Interprétations complémentaires, où l'on retrouve la mystique de « la Nuée obscure » et celle de la manifestation; et le solide de la ’Pierre' ou du 'Rocher', ou du ’creux du Rocher' (souvent interprétés comme du Christ et de son accueil ’en son coeur'), en même temps que le Dieu insaisissable, qui ’passe'(v. 22).

L. bouyer: La Bible et l'Évangile (p. 151-153): L'importance historique de ce texte est immense. Les commentaires qu'il a suscités chez les Pères et les théologiens sont sans nombre et, selon une tradition constante qui trouve son aboutissement chez saint Thomas d'Aquin, il leur est apparu comme le texte-clef pour toute théologie chrétienne du mysticisme. Plus généralement, d'Origène au Pseudo-Aréopagite, en passant par saint Grégoire de Nazianze et saint Grégoire de Nysse, l'entrée de Moïse dans la nuée apparaît comme l'exemplaire de toute vie mystique. L'expérience qu'on vient de lire reste pour eux le sommet accessible en cette vie à l'ascension mystique.

Cependant, Origène lui-même a reçu cette tradition de Philon. Mais Philon à son tour, sur ce point comme sur bien d'autres dont l'importance est progressivement remarquée par les exégètes de son oeuvre, loin d'être révolutionnaire, manifeste sa fidélité profonde aux traditions juives palestiniennes. Car la même attention et la même signification sont attribuées à ces passages par les rabbins.

Tous ces commentaires s'accordent d'abord pour souligner la valeur de ces expressions symboliques que sont le Nom et la Face de Yahvé. Son Nom, nous l'avons dit déjà, c'est sa révélation personnelle transmise par sa Parole. Mais sa Face, c'est Lui-Même, sa Présence se découvrant directement.
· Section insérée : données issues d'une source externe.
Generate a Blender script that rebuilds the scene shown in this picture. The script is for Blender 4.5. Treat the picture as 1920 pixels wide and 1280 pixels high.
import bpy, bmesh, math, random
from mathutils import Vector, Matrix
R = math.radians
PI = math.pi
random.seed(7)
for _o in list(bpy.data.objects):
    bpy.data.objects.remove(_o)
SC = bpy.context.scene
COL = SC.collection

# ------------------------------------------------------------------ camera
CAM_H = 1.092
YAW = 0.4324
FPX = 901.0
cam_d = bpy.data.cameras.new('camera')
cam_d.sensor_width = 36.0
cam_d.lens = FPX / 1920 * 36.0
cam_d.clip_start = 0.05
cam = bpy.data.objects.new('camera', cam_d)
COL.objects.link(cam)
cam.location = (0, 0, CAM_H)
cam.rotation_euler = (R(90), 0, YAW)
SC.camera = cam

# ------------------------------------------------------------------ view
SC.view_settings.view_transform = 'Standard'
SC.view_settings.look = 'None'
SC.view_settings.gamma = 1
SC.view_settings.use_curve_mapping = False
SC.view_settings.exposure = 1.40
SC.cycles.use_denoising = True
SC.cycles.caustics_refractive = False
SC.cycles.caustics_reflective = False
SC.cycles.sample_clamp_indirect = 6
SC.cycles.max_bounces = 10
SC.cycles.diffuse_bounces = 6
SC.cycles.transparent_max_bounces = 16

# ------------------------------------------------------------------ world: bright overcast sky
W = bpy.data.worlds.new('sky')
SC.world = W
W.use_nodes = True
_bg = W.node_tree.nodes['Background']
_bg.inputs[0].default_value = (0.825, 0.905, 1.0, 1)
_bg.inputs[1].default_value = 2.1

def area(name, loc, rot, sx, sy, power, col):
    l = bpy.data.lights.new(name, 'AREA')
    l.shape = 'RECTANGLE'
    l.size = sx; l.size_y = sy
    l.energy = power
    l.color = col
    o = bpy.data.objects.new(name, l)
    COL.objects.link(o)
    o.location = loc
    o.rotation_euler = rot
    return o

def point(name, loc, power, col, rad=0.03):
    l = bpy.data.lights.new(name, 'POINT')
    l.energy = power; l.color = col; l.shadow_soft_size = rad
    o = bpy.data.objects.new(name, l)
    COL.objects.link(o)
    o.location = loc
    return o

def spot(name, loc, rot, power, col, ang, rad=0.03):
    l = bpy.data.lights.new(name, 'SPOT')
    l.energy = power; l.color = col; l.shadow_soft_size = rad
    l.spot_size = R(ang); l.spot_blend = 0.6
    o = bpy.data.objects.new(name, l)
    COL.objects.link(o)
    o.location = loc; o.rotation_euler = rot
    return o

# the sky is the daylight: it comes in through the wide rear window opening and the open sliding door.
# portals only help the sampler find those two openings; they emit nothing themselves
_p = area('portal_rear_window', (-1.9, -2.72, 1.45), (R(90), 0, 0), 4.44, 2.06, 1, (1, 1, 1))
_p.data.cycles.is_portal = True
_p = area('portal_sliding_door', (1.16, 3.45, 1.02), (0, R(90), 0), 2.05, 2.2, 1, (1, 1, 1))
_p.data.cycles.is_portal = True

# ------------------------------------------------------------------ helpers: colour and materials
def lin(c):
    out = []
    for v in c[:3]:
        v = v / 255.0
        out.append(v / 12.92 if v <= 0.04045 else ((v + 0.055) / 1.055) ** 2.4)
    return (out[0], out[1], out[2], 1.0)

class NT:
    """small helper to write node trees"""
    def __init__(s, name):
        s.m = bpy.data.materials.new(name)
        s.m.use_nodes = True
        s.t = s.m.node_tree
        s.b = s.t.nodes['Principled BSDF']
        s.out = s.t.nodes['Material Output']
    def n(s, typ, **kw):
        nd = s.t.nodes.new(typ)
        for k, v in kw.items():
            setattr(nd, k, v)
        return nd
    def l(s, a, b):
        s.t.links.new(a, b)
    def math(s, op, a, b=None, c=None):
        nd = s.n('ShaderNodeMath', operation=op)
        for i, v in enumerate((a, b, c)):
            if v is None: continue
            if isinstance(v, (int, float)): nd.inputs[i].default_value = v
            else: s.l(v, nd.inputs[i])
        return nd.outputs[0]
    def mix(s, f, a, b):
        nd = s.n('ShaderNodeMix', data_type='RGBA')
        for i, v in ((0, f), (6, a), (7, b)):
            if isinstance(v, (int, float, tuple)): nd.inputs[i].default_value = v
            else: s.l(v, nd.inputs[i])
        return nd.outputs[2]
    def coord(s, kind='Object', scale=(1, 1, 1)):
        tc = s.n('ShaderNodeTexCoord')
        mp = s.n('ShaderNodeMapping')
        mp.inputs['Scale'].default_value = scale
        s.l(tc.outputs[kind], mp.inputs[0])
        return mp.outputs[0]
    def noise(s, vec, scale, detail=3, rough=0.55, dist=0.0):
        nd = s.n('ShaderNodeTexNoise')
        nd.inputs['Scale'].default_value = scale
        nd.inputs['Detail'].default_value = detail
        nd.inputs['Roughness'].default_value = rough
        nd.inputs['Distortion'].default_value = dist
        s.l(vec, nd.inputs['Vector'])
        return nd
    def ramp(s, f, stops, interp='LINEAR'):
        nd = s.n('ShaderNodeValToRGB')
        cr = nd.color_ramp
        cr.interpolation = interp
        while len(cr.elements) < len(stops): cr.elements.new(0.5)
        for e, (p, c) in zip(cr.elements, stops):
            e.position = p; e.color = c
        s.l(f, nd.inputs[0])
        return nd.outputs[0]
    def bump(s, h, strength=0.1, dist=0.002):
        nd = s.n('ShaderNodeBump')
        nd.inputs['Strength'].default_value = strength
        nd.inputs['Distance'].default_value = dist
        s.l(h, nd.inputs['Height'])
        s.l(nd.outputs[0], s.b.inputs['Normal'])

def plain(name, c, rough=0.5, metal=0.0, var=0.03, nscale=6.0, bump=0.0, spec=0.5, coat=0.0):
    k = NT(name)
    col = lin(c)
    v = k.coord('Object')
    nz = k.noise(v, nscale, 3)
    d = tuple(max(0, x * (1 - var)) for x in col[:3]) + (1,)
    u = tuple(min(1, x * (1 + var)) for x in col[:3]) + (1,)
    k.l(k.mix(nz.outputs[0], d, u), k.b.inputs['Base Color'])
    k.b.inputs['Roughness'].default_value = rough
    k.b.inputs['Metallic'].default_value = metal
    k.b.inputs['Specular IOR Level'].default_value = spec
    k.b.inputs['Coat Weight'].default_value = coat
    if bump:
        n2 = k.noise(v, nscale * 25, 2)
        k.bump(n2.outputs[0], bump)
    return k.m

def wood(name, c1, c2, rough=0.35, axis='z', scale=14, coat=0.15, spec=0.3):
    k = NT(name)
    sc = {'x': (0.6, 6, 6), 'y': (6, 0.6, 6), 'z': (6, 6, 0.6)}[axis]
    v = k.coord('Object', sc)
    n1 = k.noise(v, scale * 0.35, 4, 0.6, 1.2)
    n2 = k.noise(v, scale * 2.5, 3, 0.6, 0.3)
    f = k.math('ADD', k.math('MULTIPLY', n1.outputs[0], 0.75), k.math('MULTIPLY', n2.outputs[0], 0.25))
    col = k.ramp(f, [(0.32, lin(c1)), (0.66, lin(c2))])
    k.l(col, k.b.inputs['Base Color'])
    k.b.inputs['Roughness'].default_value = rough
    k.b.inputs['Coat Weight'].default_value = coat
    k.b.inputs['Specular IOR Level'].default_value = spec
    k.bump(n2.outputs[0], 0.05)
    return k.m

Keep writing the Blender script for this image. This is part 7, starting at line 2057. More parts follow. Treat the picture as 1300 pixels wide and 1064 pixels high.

Sa Face, a-t-il dit plus haut à Moïse, l'accompagnera pour guider le peuple (Ex 33,14). Moïse a voulu plus que la foi en cette assurance communiquée par la Parole: il a voulu voir. Mais voir la Face même de Dieu, encore une fois, Dieu lui-même le répète, pour l'homme ce serait la mort. Cependant la Gloire divine va passer devant Moïse. Elle va même l'envelopper: Dieu le saisira dans sa main et l'en couvrira, comme pour le protéger de Lui-même. Toutefois Moïse, comme il est dit, ne verra Dieu que de dos.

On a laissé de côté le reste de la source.